Each line below should be retyped exactly, with no pictures.
==*==
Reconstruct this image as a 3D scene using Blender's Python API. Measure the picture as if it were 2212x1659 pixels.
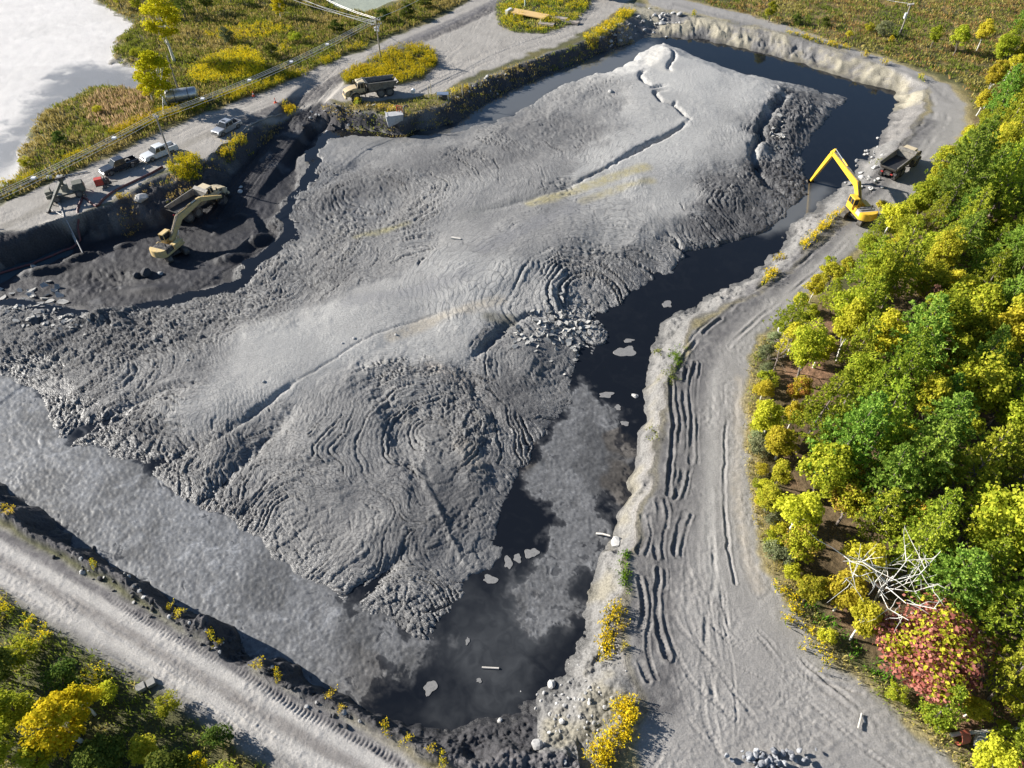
import bpy, bmesh, math, random, time
import numpy as np
from mathutils import Vector, Matrix, Euler
T0 = time.time()
for o in list(bpy.data.objects):
    bpy.data.objects.remove(o, do_unlink=True)
scene = bpy.context.scene
COL = scene.collection
R = math.radians

# ------------------------------------------------------------------ camera, sky, sun, exposure
CAM_H = 58.0
PITCH = R(45.3)                       # below the horizon
cam_d = bpy.data.cameras.new("camera")
cam_d.sensor_width = 36.0
cam_d.lens = 24.955
cam_d.clip_start = 0.5
cam_d.clip_end = 6000.0
cam = bpy.data.objects.new("camera", cam_d)
cam.location = (0, 0, CAM_H)
cam.rotation_euler = (R(90) - PITCH, 0, 0)
COL.objects.link(cam)
scene.camera = cam

SUN_EL = R(23.5)
SUN_AZ = math.atan2(0.31, -0.95)      # direction towards the sun in the ground plane
world = bpy.data.worlds.new("World")
scene.world = world
world.use_nodes = True
wn = world.node_tree
bg = wn.nodes["Background"]
sky = wn.nodes.new("ShaderNodeTexSky")
sky.sky_type = 'NISHITA'
sky.sun_disc = False
sky.sun_elevation = SUN_EL
sky.sun_rotation = R(90) - SUN_AZ
sky.air_density = 1.0
sky.dust_density = 0.2
sky.ozone_density = 3.0
wn.links.new(sky.outputs[0], bg.inputs[0])
bg.inputs[1].default_value = 0.055
sun_d = bpy.data.lights.new("sun", 'SUN')
sun_d.energy = 5.0
sun_d.angle = R(0.53)
sun_d.color = (1.0, 0.945, 0.86)
sun = bpy.data.objects.new("sun", sun_d)
sdir = Vector((math.cos(SUN_AZ) * math.cos(SUN_EL), math.sin(SUN_AZ) * math.cos(SUN_EL), math.sin(SUN_EL)))
sun.rotation_euler = sdir.to_track_quat('Z', 'Y').to_euler()
COL.objects.link(sun)
vs = scene.view_settings
vs.view_transform = 'Standard'
vs.look = 'None'
vs.gamma = 1.0
vs.exposure = 1.18
vs.use_curve_mapping = False
scene.cycles.max_bounces = 5
scene.cycles.diffuse_bounces = 2
scene.cycles.glossy_bounces = 3
scene.cycles.transmission_bounces = 3
scene.cycles.transparent_max_bounces = 6
scene.cycles.caustics_reflective = False
scene.cycles.caustics_refractive = False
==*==
» **WRITTEN ANSWER**
Reconstruct this image as a 3D scene using Blender's Python API. Measure the picture as if it were 2212x1659 pixels.
import bpy, bmesh, math, random, time
import numpy as np
from mathutils import Vector, Matrix, Euler
T0 = time.time()
for o in list(bpy.data.objects):
    bpy.data.objects.remove(o, do_unlink=True)
scene = bpy.context.scene
COL = scene.collection
R = math.radians

# ------------------------------------------------------------------ camera, sky, sun, exposure
CAM_H = 58.0
PITCH = R(45.3)                       # below the horizon
cam_d = bpy.data.cameras.new("camera")
cam_d.sensor_width = 36.0
cam_d.lens = 24.955
cam_d.clip_start = 0.5
cam_d.clip_end = 6000.0
cam = bpy.data.objects.new("camera", cam_d)
cam.location = (0, 0, CAM_H)
cam.rotation_euler = (R(90) - PITCH, 0, 0)
COL.objects.link(cam)
scene.camera = cam

SUN_EL = R(23.5)
SUN_AZ = math.atan2(0.31, -0.95)      # direction towards the sun in the ground plane
world = bpy.data.worlds.new("World")
scene.world = world
world.use_nodes = True
wn = world.node_tree
bg = wn.nodes["Background"]
sky = wn.nodes.new("ShaderNodeTexSky")
sky.sky_type = 'NISHITA'
sky.sun_disc = False
sky.sun_elevation = SUN_EL
sky.sun_rotation = R(90) - SUN_AZ
sky.air_density = 1.0
sky.dust_density = 0.2
sky.ozone_density = 3.0
wn.links.new(sky.outputs[0], bg.inputs[0])
bg.inputs[1].default_value = 0.055
sun_d = bpy.data.lights.new("sun", 'SUN')
sun_d.energy = 5.0
sun_d.angle = R(0.53)
sun_d.color = (1.0, 0.945, 0.86)
sun = bpy.data.objects.new("sun", sun_d)
sdir = Vector((math.cos(SUN_AZ) * math.cos(SUN_EL), math.sin(SUN_AZ) * math.cos(SUN_EL), math.sin(SUN_EL)))
sun.rotation_euler = sdir.to_track_quat('Z', 'Y').to_euler()
COL.objects.link(sun)
vs = scene.view_settings
vs.view_transform = 'Standard'
vs.look = 'None'
vs.gamma = 1.0
vs.exposure = 1.18
vs.use_curve_mapping = False
scene.cycles.max_bounces = 5
scene.cycles.diffuse_bounces = 2
scene.cycles.glossy_bounces = 3
scene.cycles.transmission_bounces = 3
scene.cycles.transparent_max_bounces = 6
scene.cycles.caustics_reflective = False
scene.cycles.caustics_refractive = False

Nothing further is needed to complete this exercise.